Fold in the egg whites carefully—the best way to do this is to beat in a tablespoon of egg white fairly vigorously to slacken the mixture, then the rest of the egg white can be folded in gently with a metal spoon. A few small blobs of egg white won't matter, better to leave them than turn the mixture about too much.
Butter a 1 1/2 litre (2 1/2 pint) soufflé dish and sprinkle it with breadcrumbs, tipping out the surplus. Pour in the soufflé mixture. Scatter the remaining crumbs and cheese on top.
Have the oven heated to 200°C/400°F, with a metal baking sheet inside. Place the soufflé dish on the hot sheet and close the door. [Gently!] Turn the heat down immediately to 190°C/375°F and leave for 30 minutes.

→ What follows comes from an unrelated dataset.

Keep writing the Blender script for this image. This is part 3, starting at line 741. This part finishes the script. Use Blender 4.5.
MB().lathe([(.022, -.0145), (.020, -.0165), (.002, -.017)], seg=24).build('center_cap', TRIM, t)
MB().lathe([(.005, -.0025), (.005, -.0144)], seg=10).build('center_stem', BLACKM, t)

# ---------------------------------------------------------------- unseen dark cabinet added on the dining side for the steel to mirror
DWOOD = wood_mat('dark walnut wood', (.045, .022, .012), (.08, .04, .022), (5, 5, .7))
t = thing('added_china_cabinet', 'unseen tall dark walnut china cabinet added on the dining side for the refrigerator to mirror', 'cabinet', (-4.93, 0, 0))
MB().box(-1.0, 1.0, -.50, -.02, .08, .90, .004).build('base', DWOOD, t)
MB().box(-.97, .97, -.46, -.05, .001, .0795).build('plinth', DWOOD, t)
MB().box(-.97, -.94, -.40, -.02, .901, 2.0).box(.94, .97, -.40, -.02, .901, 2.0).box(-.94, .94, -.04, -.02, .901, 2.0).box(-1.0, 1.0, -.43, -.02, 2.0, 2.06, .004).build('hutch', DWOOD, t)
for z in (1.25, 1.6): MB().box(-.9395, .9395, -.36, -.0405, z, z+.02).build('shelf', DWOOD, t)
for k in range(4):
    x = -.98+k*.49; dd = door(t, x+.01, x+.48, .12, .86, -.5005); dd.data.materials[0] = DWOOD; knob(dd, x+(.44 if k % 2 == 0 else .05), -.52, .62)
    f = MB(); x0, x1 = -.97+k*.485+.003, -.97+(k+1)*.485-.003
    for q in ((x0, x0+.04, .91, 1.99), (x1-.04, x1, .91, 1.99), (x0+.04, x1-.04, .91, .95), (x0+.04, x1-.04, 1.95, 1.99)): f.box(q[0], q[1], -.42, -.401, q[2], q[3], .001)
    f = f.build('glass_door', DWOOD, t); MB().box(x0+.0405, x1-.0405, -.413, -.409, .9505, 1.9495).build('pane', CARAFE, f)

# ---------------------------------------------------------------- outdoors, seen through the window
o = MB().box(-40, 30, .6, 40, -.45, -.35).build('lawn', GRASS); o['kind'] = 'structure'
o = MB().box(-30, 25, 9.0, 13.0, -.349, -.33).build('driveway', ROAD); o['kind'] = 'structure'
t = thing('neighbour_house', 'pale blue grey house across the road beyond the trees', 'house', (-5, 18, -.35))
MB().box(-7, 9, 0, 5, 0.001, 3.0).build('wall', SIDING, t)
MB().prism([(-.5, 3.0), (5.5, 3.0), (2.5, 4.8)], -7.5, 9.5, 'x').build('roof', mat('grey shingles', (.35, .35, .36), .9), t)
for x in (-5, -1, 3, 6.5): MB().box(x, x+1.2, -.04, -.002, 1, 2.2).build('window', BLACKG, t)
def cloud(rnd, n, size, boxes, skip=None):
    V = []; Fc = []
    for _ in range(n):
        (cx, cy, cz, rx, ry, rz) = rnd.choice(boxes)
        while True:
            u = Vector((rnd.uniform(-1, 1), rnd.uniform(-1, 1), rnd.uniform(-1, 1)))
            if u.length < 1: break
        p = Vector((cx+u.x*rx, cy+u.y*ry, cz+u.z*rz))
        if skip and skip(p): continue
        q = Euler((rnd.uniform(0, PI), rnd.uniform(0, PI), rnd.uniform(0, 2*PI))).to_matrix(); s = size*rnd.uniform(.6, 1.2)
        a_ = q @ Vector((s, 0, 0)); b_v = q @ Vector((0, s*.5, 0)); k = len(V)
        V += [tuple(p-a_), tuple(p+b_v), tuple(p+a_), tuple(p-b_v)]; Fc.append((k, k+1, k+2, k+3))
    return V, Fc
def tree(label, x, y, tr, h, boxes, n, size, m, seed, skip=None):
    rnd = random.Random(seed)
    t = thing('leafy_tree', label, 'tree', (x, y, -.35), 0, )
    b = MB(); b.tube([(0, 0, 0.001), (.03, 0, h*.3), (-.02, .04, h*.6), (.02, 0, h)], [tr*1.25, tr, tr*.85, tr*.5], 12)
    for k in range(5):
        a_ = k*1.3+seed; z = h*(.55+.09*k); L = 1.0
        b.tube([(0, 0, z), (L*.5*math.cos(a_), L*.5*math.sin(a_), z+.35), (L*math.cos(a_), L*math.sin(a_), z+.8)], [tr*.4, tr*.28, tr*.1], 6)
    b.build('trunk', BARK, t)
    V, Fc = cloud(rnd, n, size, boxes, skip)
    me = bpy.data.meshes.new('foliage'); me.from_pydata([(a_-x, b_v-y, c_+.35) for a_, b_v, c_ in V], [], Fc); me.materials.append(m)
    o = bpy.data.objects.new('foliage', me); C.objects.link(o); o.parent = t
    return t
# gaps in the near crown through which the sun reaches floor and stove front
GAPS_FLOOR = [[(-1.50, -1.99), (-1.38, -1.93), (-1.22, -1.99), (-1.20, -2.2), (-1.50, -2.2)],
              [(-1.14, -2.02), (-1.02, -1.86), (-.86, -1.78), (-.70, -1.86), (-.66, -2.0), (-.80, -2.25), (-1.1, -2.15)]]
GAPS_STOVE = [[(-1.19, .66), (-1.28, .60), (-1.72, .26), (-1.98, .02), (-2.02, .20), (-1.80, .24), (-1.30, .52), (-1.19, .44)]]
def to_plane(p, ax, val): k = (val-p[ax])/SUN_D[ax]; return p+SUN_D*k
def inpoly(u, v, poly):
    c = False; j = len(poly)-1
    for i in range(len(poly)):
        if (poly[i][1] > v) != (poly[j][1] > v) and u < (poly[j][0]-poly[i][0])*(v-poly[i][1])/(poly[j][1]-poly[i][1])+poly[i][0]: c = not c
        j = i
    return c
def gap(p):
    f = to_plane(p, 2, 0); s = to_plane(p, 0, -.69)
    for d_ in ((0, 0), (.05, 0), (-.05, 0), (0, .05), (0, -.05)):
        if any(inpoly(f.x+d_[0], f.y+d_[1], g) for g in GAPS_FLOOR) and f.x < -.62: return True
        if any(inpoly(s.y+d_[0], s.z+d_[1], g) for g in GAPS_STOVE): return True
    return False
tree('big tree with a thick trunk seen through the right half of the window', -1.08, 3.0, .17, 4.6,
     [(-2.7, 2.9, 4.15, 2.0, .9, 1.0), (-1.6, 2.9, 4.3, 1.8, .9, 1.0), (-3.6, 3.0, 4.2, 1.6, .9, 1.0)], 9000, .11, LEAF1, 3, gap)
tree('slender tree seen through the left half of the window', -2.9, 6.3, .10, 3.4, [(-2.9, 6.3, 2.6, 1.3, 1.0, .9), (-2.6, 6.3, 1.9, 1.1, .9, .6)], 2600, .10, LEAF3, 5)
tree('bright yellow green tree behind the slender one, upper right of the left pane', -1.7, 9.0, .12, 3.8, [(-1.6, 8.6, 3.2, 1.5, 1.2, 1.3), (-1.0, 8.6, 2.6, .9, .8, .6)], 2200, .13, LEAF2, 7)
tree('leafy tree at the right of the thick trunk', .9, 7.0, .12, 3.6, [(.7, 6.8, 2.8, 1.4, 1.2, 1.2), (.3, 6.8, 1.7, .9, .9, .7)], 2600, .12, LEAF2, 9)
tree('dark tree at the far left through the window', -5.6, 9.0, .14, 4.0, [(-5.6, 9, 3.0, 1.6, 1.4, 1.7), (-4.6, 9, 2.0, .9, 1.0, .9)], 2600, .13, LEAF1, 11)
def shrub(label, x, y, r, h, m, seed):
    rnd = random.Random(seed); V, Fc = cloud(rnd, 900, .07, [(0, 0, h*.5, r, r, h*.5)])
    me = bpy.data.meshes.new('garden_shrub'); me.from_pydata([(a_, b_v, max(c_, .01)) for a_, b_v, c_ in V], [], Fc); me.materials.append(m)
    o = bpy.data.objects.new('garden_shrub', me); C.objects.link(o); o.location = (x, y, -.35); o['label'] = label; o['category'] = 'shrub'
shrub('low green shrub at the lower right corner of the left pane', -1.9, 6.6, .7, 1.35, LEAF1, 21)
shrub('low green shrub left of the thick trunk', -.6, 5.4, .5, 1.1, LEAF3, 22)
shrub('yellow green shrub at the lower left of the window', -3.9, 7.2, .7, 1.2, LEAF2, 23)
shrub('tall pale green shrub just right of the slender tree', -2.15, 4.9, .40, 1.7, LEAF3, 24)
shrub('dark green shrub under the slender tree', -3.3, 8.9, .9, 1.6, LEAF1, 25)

(Jane Grigson. Jane Grigson's Vegetable Book. Harmondsworth, England, Penguin, 1980)
[Serve immediately. In her English Food Jane writes that everyone should be ready at the table for a soufflé: “In a properly trained household, the cry of ‘Soufflé!’ should have the same effect of assembly as ‘Fire!’”]

This recipe will serve 4 generously. It is one for the reasonably experienced cook, but if you follow Mrs Grigson’s instructions about mixing in the egg whites, you should be fine. Just remember to close the oven door GENTLY and NOT to open it until the specified time is up! Depending on the size of your soufflé dish you may need to add a collar of greaseproof paper: if you do, butter it, too. The soufflé will start to collapse a bit when you dig the spoon into it, but if you serve it immediately everyone should get the desired helping of fluff. The breadcrumbs aren’t obligatory. The same recipe can be used with a purée of any other vegetable.


    I hope you find something do-able amongst these egg-based dishes. I have tried to select recipes which don’t require a lot of expensive extra ingredients but which are more than just yer basic fried egg. –Though mind you, 400 years after Velasquez’s old woman, I still do ’em that way, too!